Mother Jones‘s Josh Harkinson dropped by Highland Park, which he dubs the “the most enthusiastically Republican enclave in the country” because 77 percent of all political donations there in 2010 went to GOP candidates and causes. Taken together, the 75205 zip code donates more money ($2.4 million) than “all but four other zips nationwide,” Harkinson reported. (Ross Perot’s children, the Hunt oil family, Robert Rowling, and Harlan Crow are all residents of this “affluent, insular, and intensely sure of itself” community.)

Why is all this wealth concentrated here? “It’s no secret why Highland Park attracts so many rich conservatives. It has a prime location near Dallas’ financial center and one of the lowest property tax rates in a state with no income tax. Yet it has one of the nation’s best school systems and an average emergency response time of 2.5 minutes,” he writes.

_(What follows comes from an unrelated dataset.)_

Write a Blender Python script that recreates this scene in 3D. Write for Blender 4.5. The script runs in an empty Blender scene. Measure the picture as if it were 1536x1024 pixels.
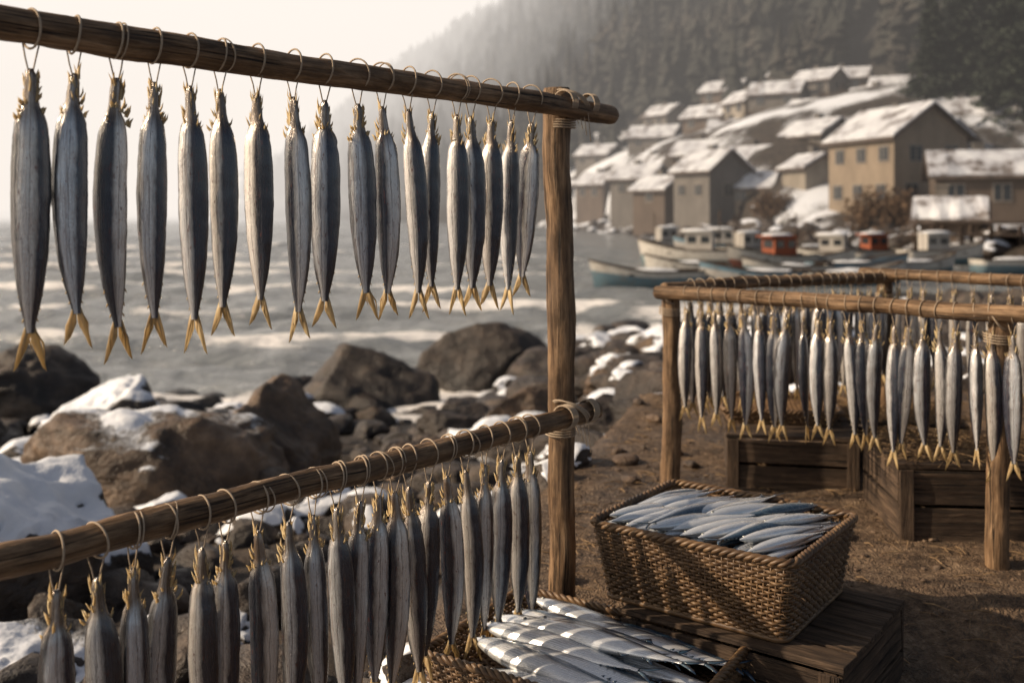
import bpy, math, random
import numpy as np
from mathutils import Vector, Matrix
random.seed(7); rng=np.random.default_rng(11)
scene=bpy.context.scene
COL=scene.collection
rad=math.radians
SEA=-1.7

# ---------------------------------------------------------------- noise
def _h(ix,iy,iz,seed):
    n=(ix.astype(np.int64)*374761393+iy.astype(np.int64)*668265263+iz.astype(np.int64)*2147483647+seed*974711)&0xffffffff
    n=((n^(n>>13))*1274126177)&0xffffffff
    n=((n^(n>>16))*2246822519)&0xffffffff
    return ((n^(n>>15))&0xffff)/65535.0
def vn(x,y,z=None,seed=0):
    x=np.asarray(x,float);y=np.asarray(y,float)
    z=np.zeros_like(x) if z is None else np.asarray(z,float)
    ix=np.floor(x);iy=np.floor(y);iz=np.floor(z)
    fx=x-ix;fy=y-iy;fz=z-iz
    fx=fx*fx*(3-2*fx);fy=fy*fy*(3-2*fy);fz=fz*fz*(3-2*fz)
    def c(a,b,d): return _h(ix+a,iy+b,iz+d,seed)
    x00=c(0,0,0)*(1-fx)+c(1,0,0)*fx; x10=c(0,1,0)*(1-fx)+c(1,1,0)*fx
    x01=c(0,0,1)*(1-fx)+c(1,0,1)*fx; x11=c(0,1,1)*(1-fx)+c(1,1,1)*fx
    return ((x00*(1-fy)+x10*fy)*(1-fz)+(x01*(1-fy)+x11*fy)*fz)*2-1
def fbm(x,y,z=None,o=4,seed=0):
    s=0;a=1;t=0;f=1
    for i in range(o):
        s=s+a*vn(np.asarray(x)*f,np.asarray(y)*f,None if z is None else np.asarray(z)*f,seed+i*17);t+=a;a*=.5;f*=2.03
    return s/t
def ss(x,a,b):
    t=np.clip((np.asarray(x,float)-a)/(b-a),0,1);return t*t*(3-2*t)

# ---------------------------------------------------------------- mesh helpers
class MB:
    def __init__(s): s.V=[];s.F=[];s.M=[];s.T=[];s.n=0
    def add(s,V,F,mi=0,T=None):
        V=np.asarray(V,float); 
        if T is None:T=V
        s.V.append(V);s.T.append(np.asarray(T,float));o=s.n
        for f in F: s.F.append(tuple(int(i)+o for i in f))
        s.M+= [mi]*len(F); s.n+=len(V)
    def mesh(s,name,mats,smooth=True):
        V=np.concatenate(s.V);T=np.concatenate(s.T)
        me=bpy.data.meshes.new(name); me.from_pydata(V.tolist(),[],s.F)
        for m in mats: me.materials.append(m)
        me.polygons.foreach_set('material_index',np.array(s.M,dtype=np.int32))
        me.polygons.foreach_set('use_smooth',np.full(len(s.F),smooth))
        a=me.attributes.new('tc','FLOAT_VECTOR','POINT');a.data.foreach_set('vector',T.astype(np.float32).ravel())
        me.update();return me
    def obj(s,name,mats,smooth=True,parent=None):
        if not s.V:return None
        o=bpy.data.objects.new(name,s.mesh(name,mats,smooth));COL.objects.link(o)
        if parent:o.parent=parent
        return o
def grid_mesh(name,X,Y,Z,mats,attrs={}):
    r,c=X.shape
    V=np.stack([X,Y,Z],-1).reshape(-1,3).astype(np.float32)
    idx=np.arange(r*c).reshape(r,c)
    Q=np.stack([idx[:-1,:-1],idx[:-1,1:],idx[1:,1:],idx[1:,:-1]],-1).reshape(-1,4).astype(np.int32)
    return arr_mesh(name,V,Q,mats,attrs)
def arr_mesh(name,V,Q,mats,attrs={},smooth=True):
    k=Q.shape[1];me=bpy.data.meshes.new(name)
    me.vertices.add(len(V));me.vertices.foreach_set('co',V.astype(np.float32).ravel())
    me.loops.add(Q.size);me.loops.foreach_set('vertex_index',Q.astype(np.int32).ravel())
    me.polygons.add(len(Q));me.polygons.foreach_set('loop_start',np.arange(0,Q.size,k,dtype=np.int32))
    me.polygons.foreach_set('loop_total',np.full(len(Q),k,dtype=np.int32))
    me.update(calc_edges=True)
    me.polygons.foreach_set('use_smooth',np.full(len(me.polygons),smooth))
    for m in mats:me.materials.append(m)
    for n,d in attrs.items():
        a=me.attributes.new(n,'FLOAT','POINT');a.data.foreach_set('value',np.asarray(d,dtype=np.float32).ravel())
    o=bpy.data.objects.new(name,me);COL.objects.link(o);return o
def empty(name,loc=(0,0,0),rz=0,s=1):
    e=bpy.data.objects.new(name,None);COL.objects.link(e);e.location=loc;e.rotation_euler=(0,0,rz);e.scale=(s,s,s);e.empty_display_size=.1;return e
def tube(P,R,sides=8,closed=False,cap=True,wob=0,seed=0):
    P=np.asarray(P,float);n=len(P);R=np.full(n,R,float) if np.isscalar(R) else np.asarray(R,float)
    if closed:T=np.roll(P,-1,0)-np.roll(P,1,0)
    else:T=np.gradient(P,axis=0)
    T/=np.linalg.norm(T,axis=1)[:,None]+1e-12
    u=np.cross(T[0],[0,0,1.0]); 
    if np.linalg.norm(u)<.2:u=np.cross(T[0],[1.0,0,0])
    u/=np.linalg.norm(u);U=[]
    for i in range(n):
        u=u-T[i]*np.dot(u,T[i]);u/=np.linalg.norm(u)+1e-12;U.append(u)
    U=np.array(U);W=np.cross(T,U)
    a=np.linspace(0,2*math.pi,sides,endpoint=False)
    L=np.concatenate([[0],np.cumsum(np.linalg.norm(np.diff(P,axis=0),axis=1))])
    ca,sa=np.cos(a),np.sin(a)
    RR=R[:,None]*np.ones((1,sides))
    if wob: RR=RR*(1+wob*fbm(ca[None]*1.6+0*RR,sa[None]*1.6+0*RR,L[:,None]*14+0*RR,4,seed))
    V=P[:,None]+U[:,None]*(ca[None]*RR)[...,None]+W[:,None]*(sa[None]*RR)[...,None]
    TC=np.stack([ca[None]*R[:,None]+0*RR,sa[None]*R[:,None]+0*RR,L[:,None]+0*RR+seed*3.7],-1)
    F=[]
    m=n if closed else n-1
    for i in range(m):
        j=(i+1)%n
        for k in range(sides):
            l=(k+1)%sides;F.append((i*sides+k,i*sides+l,j*sides+l,j*sides+k))
    if cap and not closed:
        F.append(tuple(range(sides))[::-1]);F.append(tuple((n-1)*sides+k for k in range(sides)))
    return V.reshape(-1,3),F,TC.reshape(-1,3)
def ring(c,axis,r,wr,sides=5,seg=20,tilt=0,sx=1):
    axis=Vector(axis).normalized();u=axis.cross(Vector((0,0,1)))
    if u.length<.1:u=axis.cross(Vector((1,0,0)))
    u.normalize();w=axis.cross(u)
    P=[]
    for i in range(seg):
        a=2*math.pi*i/seg
        P.append(Vector(c)+u*math.cos(a)*r*sx+w*math.sin(a)*r+axis*math.sin(a+1)*tilt)
    return tube(P,wr,sides,closed=True)
def boxv(c,s,R=None,jit=0):
    c=np.array(c,float);s=np.array(s,float)/2
    q=np.array([[x,y,z] for z in(-1,1) for y in(-1,1) for x in(-1,1)],float)*s
    if jit:q+=rng.uniform(-jit,jit,q.shape)
    ax=int(np.argmax(s));o=[i for i in range(3) if i!=ax]
    T=np.stack([q[:,o[0]],q[:,o[1]],q[:,ax]],-1)+rng.uniform(0,5,3)
    V=q if R is None else q@np.asarray(R).T
    F=[(0,2,3,1),(4,5,7,6),(0,1,5,4),(2,6,7,3),(0,4,6,2),(1,3,7,5)]
    return V+c,F,T
def rotz(a): c,s=math.cos(a),math.sin(a);return np.array([[c,-s,0],[s,c,0],[0,0,1.]])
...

Harkinson, who grew up in Dallas, called Highland Park as “the red state counterpart, of, say, Berkeley” and to prove his point, he put together an impressive chart comparing the two well-off areas. He found some surprising similarities. Highland Park is the more affluent of the two zip codes, with an average income of $176,375 to Berkeley’s $128,466. Median home prices in Berkeley are $679,000 to Highland Park’s $715,100. In Highland Park, 12 percent of adults in do yoga, 15 percent play golf, and 13 percent buy organic. In Berkeley, 10 percent do yoga, 16 percent play golf, and 12 percent buy organic. Market researchers consider Highland Park’s “high income white families with $75k in stocks” to be “top rung” consumers whereas Berkeley’s “high income white families that listen to NPR” are “connoisseurs.” 

(Highland Park is 94.4 percent white, according to the 2010 census. There were no black homeowners in the town until 2003, when Karen Watson moved there. Park Cities People, the community newspaper, penned a story on Watson’s move. The first line? “Guess who’s coming to dinner—and staying for awhile?”)

The biggest difference between the two zip codes that the chart highlights is party preference in political giving. While nearly 100 percent of Berkeley’s campaign donations went to Democrats, a full 87 percent of Highland Park donations went to Republicans. Highland Park also donated more, some $9.5 million from 2008 through 2010 versus only $2 million for Berkeley. (It’s also safe to say Berkeley has fewer Ferraris, though the chart does not get into that.)

Jason Heid is dismissive of the piece in a short item on D Magazine‘s Frontburner blog, saying the article contains “nothing that anyone familiar with ‘the Bubble’ doesn’t already know,” except for a detail on de facto segregation at the Dallas Country Club.